Teilweise langatmige Passagen
Vor allem die zahlreichen Episoden abseits des Falls und das ständige Legen falscher Spuren sorgt nicht gerade für Spannung, sondern zieht einzelne Handlungsstränge unnötigerweise in die Länge. Immer, wenn der Krimi endlich an Fahrt aufnimmt, wird der Spannungsbogen wieder unterbrochen, da man erkennt, auf der falschen Fährte zu sein. Die Dialoge wirken zum Teil banal und hölzern. Natürlich ist es gut, wenn man das Gefühl hat, es mit wirklichkeitsnahen Figuren zu tun zu haben. Zumindest die polizeiliche Arbeit sollte aber für den Laien professionell wirken, da sie ansonsten an Glaubwürdigkeit einbüßt.
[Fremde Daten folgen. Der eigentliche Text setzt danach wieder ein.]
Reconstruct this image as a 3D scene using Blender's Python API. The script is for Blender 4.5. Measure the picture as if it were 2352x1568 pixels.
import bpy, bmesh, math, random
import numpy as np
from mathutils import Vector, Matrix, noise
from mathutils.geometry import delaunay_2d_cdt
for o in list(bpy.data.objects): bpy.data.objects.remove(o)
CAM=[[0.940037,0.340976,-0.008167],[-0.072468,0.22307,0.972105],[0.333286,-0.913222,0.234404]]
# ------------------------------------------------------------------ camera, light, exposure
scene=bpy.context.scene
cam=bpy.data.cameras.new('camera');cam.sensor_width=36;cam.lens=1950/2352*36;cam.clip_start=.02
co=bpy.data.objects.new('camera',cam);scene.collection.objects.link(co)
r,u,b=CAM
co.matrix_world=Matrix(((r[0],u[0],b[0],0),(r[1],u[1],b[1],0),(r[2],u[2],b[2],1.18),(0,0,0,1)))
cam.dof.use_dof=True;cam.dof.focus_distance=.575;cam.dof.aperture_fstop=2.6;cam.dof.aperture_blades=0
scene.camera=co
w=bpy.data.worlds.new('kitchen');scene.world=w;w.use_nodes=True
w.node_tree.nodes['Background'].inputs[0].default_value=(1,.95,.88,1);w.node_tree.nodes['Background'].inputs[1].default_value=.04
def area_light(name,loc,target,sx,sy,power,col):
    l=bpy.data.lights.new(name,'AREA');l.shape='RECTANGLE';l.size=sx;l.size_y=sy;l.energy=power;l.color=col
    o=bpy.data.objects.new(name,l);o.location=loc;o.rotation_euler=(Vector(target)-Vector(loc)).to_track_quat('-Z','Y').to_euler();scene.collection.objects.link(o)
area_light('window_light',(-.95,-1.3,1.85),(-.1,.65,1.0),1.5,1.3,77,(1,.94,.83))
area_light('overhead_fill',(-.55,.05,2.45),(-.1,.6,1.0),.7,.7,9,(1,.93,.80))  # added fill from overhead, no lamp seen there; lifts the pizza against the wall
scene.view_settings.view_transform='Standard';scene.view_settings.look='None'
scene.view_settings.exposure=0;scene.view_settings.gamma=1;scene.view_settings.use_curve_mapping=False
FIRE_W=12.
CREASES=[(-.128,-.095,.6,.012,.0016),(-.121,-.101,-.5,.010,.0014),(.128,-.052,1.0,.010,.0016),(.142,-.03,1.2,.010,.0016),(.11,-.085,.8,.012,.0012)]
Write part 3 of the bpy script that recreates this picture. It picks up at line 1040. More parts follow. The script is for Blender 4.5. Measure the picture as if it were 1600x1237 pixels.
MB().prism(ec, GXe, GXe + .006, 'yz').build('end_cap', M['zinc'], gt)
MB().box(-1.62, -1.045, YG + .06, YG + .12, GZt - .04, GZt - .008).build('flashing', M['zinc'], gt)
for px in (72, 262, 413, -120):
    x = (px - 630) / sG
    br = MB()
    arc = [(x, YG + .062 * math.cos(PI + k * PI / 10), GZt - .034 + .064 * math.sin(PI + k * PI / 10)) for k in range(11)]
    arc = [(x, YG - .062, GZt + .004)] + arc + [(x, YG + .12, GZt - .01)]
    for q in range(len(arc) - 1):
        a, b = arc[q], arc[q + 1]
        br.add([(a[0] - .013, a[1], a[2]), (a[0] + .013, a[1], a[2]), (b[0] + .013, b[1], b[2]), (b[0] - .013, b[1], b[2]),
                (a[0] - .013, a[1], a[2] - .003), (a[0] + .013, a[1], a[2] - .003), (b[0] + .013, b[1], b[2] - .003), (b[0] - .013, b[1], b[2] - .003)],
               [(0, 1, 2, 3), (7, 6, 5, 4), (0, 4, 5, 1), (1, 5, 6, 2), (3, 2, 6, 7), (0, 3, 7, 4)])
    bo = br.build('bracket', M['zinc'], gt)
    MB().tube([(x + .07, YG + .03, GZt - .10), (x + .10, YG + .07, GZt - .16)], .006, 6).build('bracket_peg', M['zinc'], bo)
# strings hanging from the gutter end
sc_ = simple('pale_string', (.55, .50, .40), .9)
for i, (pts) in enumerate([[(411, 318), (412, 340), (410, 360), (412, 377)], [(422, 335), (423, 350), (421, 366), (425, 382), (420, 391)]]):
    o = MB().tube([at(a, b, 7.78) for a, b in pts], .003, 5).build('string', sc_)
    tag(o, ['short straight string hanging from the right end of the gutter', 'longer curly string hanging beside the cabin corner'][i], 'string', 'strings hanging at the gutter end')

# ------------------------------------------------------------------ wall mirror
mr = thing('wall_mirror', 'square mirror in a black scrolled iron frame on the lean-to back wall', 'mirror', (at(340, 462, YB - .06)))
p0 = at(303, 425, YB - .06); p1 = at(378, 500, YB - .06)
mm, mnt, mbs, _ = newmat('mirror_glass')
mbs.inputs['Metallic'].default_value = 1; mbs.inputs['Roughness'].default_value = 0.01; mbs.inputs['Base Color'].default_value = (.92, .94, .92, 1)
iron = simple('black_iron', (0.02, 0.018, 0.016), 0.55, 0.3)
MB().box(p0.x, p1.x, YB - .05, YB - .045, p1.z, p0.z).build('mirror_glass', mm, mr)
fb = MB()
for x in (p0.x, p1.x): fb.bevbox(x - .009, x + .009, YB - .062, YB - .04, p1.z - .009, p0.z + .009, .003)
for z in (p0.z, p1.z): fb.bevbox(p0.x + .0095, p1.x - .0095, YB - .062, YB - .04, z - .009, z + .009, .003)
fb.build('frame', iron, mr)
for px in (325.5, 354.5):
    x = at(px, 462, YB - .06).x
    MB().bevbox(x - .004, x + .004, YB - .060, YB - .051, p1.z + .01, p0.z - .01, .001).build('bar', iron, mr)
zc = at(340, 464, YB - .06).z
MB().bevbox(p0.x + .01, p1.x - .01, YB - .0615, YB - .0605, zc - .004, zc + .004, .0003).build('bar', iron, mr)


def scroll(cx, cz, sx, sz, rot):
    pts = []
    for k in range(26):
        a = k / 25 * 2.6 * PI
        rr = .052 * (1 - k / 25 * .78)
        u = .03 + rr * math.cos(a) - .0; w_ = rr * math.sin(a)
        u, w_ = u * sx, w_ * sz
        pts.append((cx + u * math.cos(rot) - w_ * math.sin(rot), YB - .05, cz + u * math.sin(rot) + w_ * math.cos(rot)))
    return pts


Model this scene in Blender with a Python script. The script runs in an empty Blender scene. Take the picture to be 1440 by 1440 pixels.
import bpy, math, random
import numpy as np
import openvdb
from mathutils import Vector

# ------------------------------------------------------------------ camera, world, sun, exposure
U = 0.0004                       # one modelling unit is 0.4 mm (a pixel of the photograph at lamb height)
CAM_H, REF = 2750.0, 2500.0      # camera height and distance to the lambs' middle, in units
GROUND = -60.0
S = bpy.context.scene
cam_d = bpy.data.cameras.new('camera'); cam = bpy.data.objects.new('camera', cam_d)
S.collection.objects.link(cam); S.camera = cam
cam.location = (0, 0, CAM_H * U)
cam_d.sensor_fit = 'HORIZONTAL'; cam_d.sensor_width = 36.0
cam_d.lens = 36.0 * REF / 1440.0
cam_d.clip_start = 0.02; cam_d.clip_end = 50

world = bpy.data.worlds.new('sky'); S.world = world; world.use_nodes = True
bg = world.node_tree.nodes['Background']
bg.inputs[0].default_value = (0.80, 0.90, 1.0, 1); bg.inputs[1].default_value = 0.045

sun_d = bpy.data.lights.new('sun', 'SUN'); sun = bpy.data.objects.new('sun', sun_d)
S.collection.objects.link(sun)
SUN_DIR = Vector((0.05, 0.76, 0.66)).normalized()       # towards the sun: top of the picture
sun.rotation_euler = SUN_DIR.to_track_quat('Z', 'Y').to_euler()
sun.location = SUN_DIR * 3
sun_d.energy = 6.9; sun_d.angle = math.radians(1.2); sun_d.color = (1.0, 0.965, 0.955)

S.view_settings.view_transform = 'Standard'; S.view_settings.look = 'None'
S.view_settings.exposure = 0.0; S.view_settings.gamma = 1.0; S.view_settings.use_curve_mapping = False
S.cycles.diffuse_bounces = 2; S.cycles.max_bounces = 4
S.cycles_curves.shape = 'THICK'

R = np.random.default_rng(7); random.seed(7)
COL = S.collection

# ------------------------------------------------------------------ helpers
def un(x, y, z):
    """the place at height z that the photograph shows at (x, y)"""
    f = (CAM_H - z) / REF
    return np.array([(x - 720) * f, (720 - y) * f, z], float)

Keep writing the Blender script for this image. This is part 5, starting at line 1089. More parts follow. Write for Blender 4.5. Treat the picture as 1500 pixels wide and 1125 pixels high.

Vor allem fehlt dem Krimi das Ostsee- bzw. Schwedenflair, welches man als Leser der Reihe erwarten würde. Statt düsterer Atmosphäre am Meer – dieses Bild erweckt auch das Cover des Romans – gibt es leider nur biedere Landschaftsschilderungen. Dabei lebt ein Krimi auch von der guten Darstellung der Lebensumwelt der Figuren.
Besonderer Ermittlertyp
Mit Johannes Niehaus hat Hendrik Falkenberg eine Figur entwickelt, die durchaus sympathisch ist, da sie angenehm normal und unscheinbar wirkt. Als Reflektorfigur macht sie es dem Leser leicht, sich in die jeweiligen Situationen hineinzuversetzen. Oftmals wirkt Hannes aber auch zu gewöhnlich und denkt bzw. handelt zu wenig wie ein Polizist. Seine Freundin Anna, die noch immer unter dem Verlust ihres ungeborenen Kindes leidet, wirkt blass und in ihrem Verhalten zum Teil auch sehr naiv.
Der knochige Ermittler Federsen, der auch seine weiche Seite hat – was besonders in der Sicht auf seine kranke Ehefrau gut dargestellt wird - wirkt in seinem ambivalenten Verhalten wohltuend „kantig“ und ragt damit aus der Menge durchschnittlicher Figurenzeichnungen in diesem Krimi deutlich heraus.
Fazit:
Mit „Die Macht der Verzweiflung“ gelingt Hendrik Falkenberg sicherlich nicht der beste Teil der Reihe um den Sportpolizisten Niehaus. Die Figuren sind überwiegend zu oberflächlich und einfach dargestellt, die Nebenhandlungen zu zahlreich und die Spannung nur mäßig. Die Grundidee des Krimis ist nicht neu, aber zumindest glaubwürdig. Dennoch fehlt es der Handlung letztendlich an Tempo und Dynamik. Ein insgesamt solider Roman, der den Lesern der bisherigen Fälle um Hannes und Anna sicherlich gefallen wird, für den Einstieg in die Reihe aber ungeeignet ist.